Allied is focused on completing all development and upgrade projects currently underway by the end of 2026, Williams added.

Debt and liquidity

Dealing with debt was a priority in 2024 and Allied reduced the amount drawn on its $800-million unsecured revolving operating facility to zero. The REIT also reduced short-term, variable rate debt to $153 million, representing 3.5 per cent of its total debt. 

Allied ended 2024 with $863 million of liquidity and 83 per cent of its investment properties are unencumbered. Its total indebtedness ratio, however, rose to 41.7 per cent from 34.7 per cent in 2023.

“While the timing of the 2024 acquisitions resulted in short-term downward pressure on our debt metrics, they will contribute positively to our earnings as they stabilize,” said senior vice-president and chief financial officer Nanthini Mahalingam.

“I want to reiterate my confidence that our portfolio will continue to hold up well in this economic environment,” Williams said to end the presentation portion of the call.

“Yes, we're aware of the headwinds, but we see more upside and are optimistic because of the strength of our operating platform.”

$450-million green bond offering

In a separate announcement Monday, Allied unveiled a $450-million green bond offering.

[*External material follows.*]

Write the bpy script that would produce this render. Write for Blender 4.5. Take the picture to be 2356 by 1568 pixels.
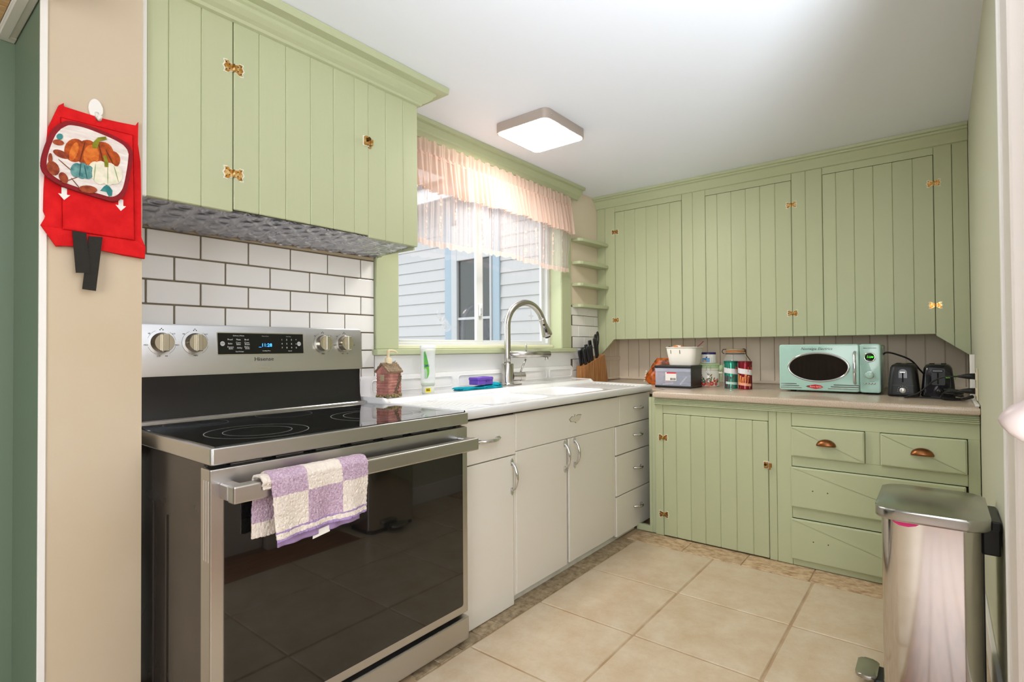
import bpy, bmesh, math, random
from mathutils import Vector, Matrix, noise
random.seed(7)
for o in list(bpy.data.objects): bpy.data.objects.remove(o)
S = bpy.context.scene
COL = S.collection
PI = math.pi

# ------------------------------------------------------------ camera
CAM_LOC = Vector((-0.5262, -1.9793, 1.0312))
yaw, pit, rol = math.radians(51.3841), math.radians(0.7695), math.radians(-0.3696)
F_PX = 1231.6
fw = Vector((math.sin(yaw)*math.cos(pit), math.cos(yaw)*math.cos(pit), math.sin(pit)))
rt = Vector((math.cos(yaw), -math.sin(yaw), 0)); up = rt.cross(fw)
r2 = rt*math.cos(rol) + up*math.sin(rol); u2 = -rt*math.sin(rol) + up*math.cos(rol)
cd = bpy.data.cameras.new('camera'); cd.sensor_width = 36; cd.lens = 36*F_PX/2356; cd.clip_start = 0.02
cam = bpy.data.objects.new('camera', cd); COL.objects.link(cam)
M = Matrix((r2, u2, -fw)).transposed().to_4x4(); M.translation = CAM_LOC
cam.matrix_world = M
S.camera = cam

# ------------------------------------------------------------ world, added fill, exposure
S.view_settings.view_transform = 'Standard'; S.view_settings.look = 'None'
S.view_settings.gamma = 1; S.view_settings.use_curve_mapping = False
S.view_settings.exposure = 0.56
w = bpy.data.worlds.new('overcast_sky'); S.world = w; w.use_nodes = True
w.node_tree.nodes['Background'].inputs[0].default_value = (0.98, 0.985, 1.0, 1)
w.node_tree.nodes['Background'].inputs[1].default_value = 2.2

def area(name, loc, target, sx, sy, power, col=(1, 1, 1)):
    l = bpy.data.lights.new(name, 'AREA'); l.shape = 'RECTANGLE'; l.size = sx; l.size_y = sy
    l.energy = power; l.color = col
    o = bpy.data.objects.new(name, l); COL.objects.link(o); o.location = loc
    o.rotation_euler = (Vector(target)-Vector(loc)).to_track_quat('-Z', 'Y').to_euler()
    return o
# added fill lamps standing in for daylight from unseen windows behind the camera
area('added_window_fill', (-2.86, -2.4, 1.35), (0, -2.0, 1.1), 1.7, 1.3, 32, (0.95, 0.97, 1.0))
area('added_window_fill', (-0.6, -4.76, 1.35), (-0.2, -2, 1.2), 2.2, 1.3, 4, (0.90, 0.96, 1.0))

# ------------------------------------------------------------ materials
def lin(c):
    if isinstance(c, str):
        c = tuple(int(c[i:i+2], 16) for i in (0, 2, 4))
    return tuple((v/255/12.92) if v/255 <= .04045 else ((v/255+.055)/1.055)**2.4 for v in c) + (1,)
MATS = {}
def mat(name, col, rough=.5, metal=0, c2=None, nscale=8, nstr=1, stretch=(1, 1, 1), bump=0, bscale=40, bstretch=(1, 1, 1),
        spec=.5, emit=None, estr=0, trans=0, ior=1.45, coat=0, var=0, detail=4, nrough=.5, alpha=1, lo=.35, hi=.65, rvar=0, aniso=0):
    if name in MATS: return MATS[name]
    m = bpy.data.materials.new(name); m.use_nodes = True
    nt = m.node_tree; N = nt.nodes; L = nt.links; b = N['Principled BSDF']
    b.inputs['Base Color'].default_value = lin(col); b.inputs['Roughness'].default_value = rough
    b.inputs['Metallic'].default_value = metal; b.inputs['Specular IOR Level'].default_value = spec
    b.inputs['IOR'].default_value = ior; b.inputs['Transmission Weight'].default_value = trans
    b.inputs['Coat Weight'].default_value = coat; b.inputs['Coat Roughness'].default_value = .08
    b.inputs['Alpha'].default_value = alpha
    if aniso: b.inputs['Anisotropic'].default_value = aniso
    if emit: b.inputs['Emission Color'].default_value = lin(emit); b.inputs['Emission Strength'].default_value = estr
    tc = N.new('ShaderNodeTexCoord')
    def tex(scale, st, det):
        mp = N.new('ShaderNodeMapping'); mp.inputs['Scale'].default_value = st
        L.new(tc.outputs['Object'], mp.inputs['Vector'])
        t = N.new('ShaderNodeTexNoise'); t.inputs['Scale'].default_value = scale; t.inputs['Detail'].default_value = det
        L.new(mp.outputs[0], t.inputs['Vector']); return t
    if c2 is not None or var:
        src = None
        if c2 is not None:
            t = tex(nscale, stretch, detail); t.inputs['Roughness'].default_value = nrough; cr = N.new('ShaderNodeValToRGB')
            cr.color_ramp.elements[0].position = lo; cr.color_ramp.elements[1].position = hi
            cr.color_ramp.elements[0].color = lin(col); cr.color_ramp.elements[1].color = lin(c2)
            L.new(t.outputs['Fac'], cr.inputs[0]); src = cr.outputs[0]
        if var:
            oi = N.new('ShaderNodeObjectInfo'); mr = N.new('ShaderNodeMapRange')
            mr.inputs['To Min'].default_value = 1-var; mr.inputs['To Max'].default_value = 1+var
            L.new(oi.outputs['Random'], mr.inputs['Value'])
            hs = N.new('ShaderNodeHueSaturation')
            L.new(mr.outputs[0], hs.inputs['Value'])
            if src: L.new(src, hs.inputs['Color'])
            else: hs.inputs['Color'].default_value = lin(col)
            src = hs.outputs[0]
        L.new(src, b.inputs['Base Color'])
    if rvar:
        t = tex(6, (1, 1, 1), 5); mr = N.new('ShaderNodeMapRange')
        mr.inputs['To Min'].default_value = rough-rvar; mr.inputs['To Max'].default_value = rough+rvar
        mr.inputs['From Min'].default_value = .3; mr.inputs['From Max'].default_value = .7
        L.new(t.outputs['Fac'], mr.inputs['Value']); L.new(mr.outputs[0], b.inputs['Roughness'])
    if bump:
        t = tex(bscale, bstretch, 5); bp = N.new('ShaderNodeBump'); bp.inputs['Strength'].default_value = bump
        bp.inputs['Distance'].default_value = .004
        L.new(t.outputs['Fac'], bp.inputs['Height']); L.new(bp.outputs[0], b.inputs['Normal'])
    MATS[name] = m; return m

GREEN = mat('green_paint', (181, 186, 148), .42, bump=.12, bscale=60, bstretch=(1.2, 1.2, .12), var=.018)
GREEN2 = mat('green_paint_trim', (181, 187, 150), .42, bump=.06, bscale=50)
GWALL = mat('green_wall_paint', (204, 204, 180), .55, bump=.08, bscale=70)
DKGREEN = mat('dark_green_wall', (112, 130, 108), .5, bump=.1, bscale=60)
DARKGAP = mat('dark_gap', (40, 36, 26), .9)
BEIGEP = mat('beige_panel_paint', (230, 214, 191), .5, bump=.06, bscale=60, bstretch=(1, 1, .2), var=.015)
POSTP = mat('cream_post_paint', (196, 177, 148), .5, c2=(200, 184, 158), nscale=2.5, bump=.06, bscale=50)
WHITEP = mat('white_paint', (232, 228, 220), .45, bump=.05, bscale=50)
CEILM = mat('ceiling_paint', (236, 239, 248), .6, bump=.06, bscale=30)
TILE = mat('white_subway_glaze', (238, 235, 230), .08, spec=.5, bump=.03, bscale=9, var=.012)
GROUT = mat('grey_grout', (120, 108, 88), .9, bump=.3, bscale=200)
CREAM = mat('cream_enamel', (226, 219, 206), .33, bump=.03, bscale=14)
ENAMEL = mat('white_enamel', (232, 231, 230), .12, coat=.4)
WPANEL = mat('white_splash_panel', (240, 239, 238), .16)
STEEL = mat('brushed_steel', (198, 196, 194), .28, 1, bump=.03, bscale=90, bstretch=(.04, 1, 1))
STEELP = mat('polished_steel', (205, 200, 195), .09, 1)
NICKEL = mat('brushed_nickel', (188, 184, 178), .22, 1)
CHROME = mat('chrome', (215, 215, 215), .07, 1)
BGLASS = mat('black_glass', (8, 8, 9), .03, spec=.6, coat=.3)
BLACKM = mat('black_metal', (24, 24, 25), .16, spec=.6, bump=.04, bscale=400)
DKSIDE = mat('dark_stove_side', (66, 59, 54), .25, 0.3, c2=(56, 50, 46), nscale=5, rvar=.06)
BLACKP = mat('black_plastic', (24, 24, 25), .38, bump=.1, bscale=400)
BLACKG = mat('black_gloss_plastic', (22, 22, 24), .12)
BRASS = mat('aged_brass', (176, 122, 52), .3, 1, c2=(205, 175, 120), nscale=90, lo=.45, hi=.6)
PAINTCHIP = mat('chipped_white_paint', (222, 222, 206), .6)
COPPER = mat('copper_bronze', (150, 98, 60), .32, 1, c2=(118, 74, 44), nscale=25)
COUNTER = mat('beige_laminate', (198, 180, 160), .22, c2=(172, 152, 130), nscale=230, lo=.5, hi=.72, detail=2)
FTILE = mat('floor_tile', (206, 189, 163), .3, c2=(186, 160, 126), nscale=9, lo=.36, hi=.72, detail=14, nrough=.72, bump=.10, bscale=40, var=.03)
TRAV = mat('travertine_border', (206, 180, 146), .4, c2=(158, 122, 86), nscale=40, stretch=(1, .55, 1), lo=.42, hi=.62, detail=10, nrough=.65, bump=.2, bscale=70, var=.08)
TRAVD = mat('dark_border_tile', (172, 152, 122), .45, c2=(120, 100, 74), nscale=40, lo=.4, hi=.65, detail=10, nrough=.65, bump=.2, bscale=70, var=.08)
FGROUT = mat('floor_grout', (186, 164, 132), .85, c2=(166, 136, 102), nscale=9)
WOODF = mat('oak_floor', (150, 98, 56), .3, c2=(112, 68, 36), nscale=9, stretch=(.6, 8, 8), var=.12)
def hexm(name, col, rough=.5, **k): return mat(name, col, rough, **k)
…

The unsecured Series K debentures will bear interest at a rate of 4.808 per cent. Proceeds are to be used to pay off a construction loan on 19 Duncan (approximately $250 million) and Allied's series C senior unsecured debentures due April 21 ($200 million).

The 19 Duncan property is comprised of 149,230 square feet of office space, 3,570 square feet of retail space, 464 rental residential units plus related facilities and parking. The office component is fully leased to Thomson Reuters and residential lease-up is under way.

The property is seeking LEED Gold certification.